DENTIST: Looks like somebody has a sweet tooth.

ME: Lol no, that’s just a skittle that got wedged up there.

@mydmac

When people dig up a grave in the movies it’s always so fast. It usually takes me days.

@Derpey

Why did Adele cross the road?

To say hello from the other side.

@jared_ish

I am not “aware” of any “laws” that “forbid” the use of excessive “air quotes” officer “Barnes.”

@Cycloptomese

I once took a woman back to a hotel who was in town from Canada back when I was sweet. I kept taking her clothes off but she was wearing so many layers. After a good half hour of peeling, I finally reached the center only to find… nothing.

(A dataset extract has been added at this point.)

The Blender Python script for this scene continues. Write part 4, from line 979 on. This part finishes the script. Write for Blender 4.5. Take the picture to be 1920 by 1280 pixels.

Only the slightest scent of maple.

@egg_dog

supermarketes become so much more terrifying if you find a product with the word ‘instant’ and replaec it with ‘sudden’

@SemFitty

*wear sunscreen*

*go up to a guy named Ray and punch him in the nose*

*now laugh because sunscreen protects you from ultra violent Rays*

@Bob_Heller

Is your girlfriend wife material? I’m building a giant wife.

@OctopusCavemann

Kid: I had a nightmare. There were these flowers but then they turned into clowns and they swung around this elephant and then demon faces came out and the whole time there was this awful music playing.

Cirque Du Soleil Producer: *taking notes* go on.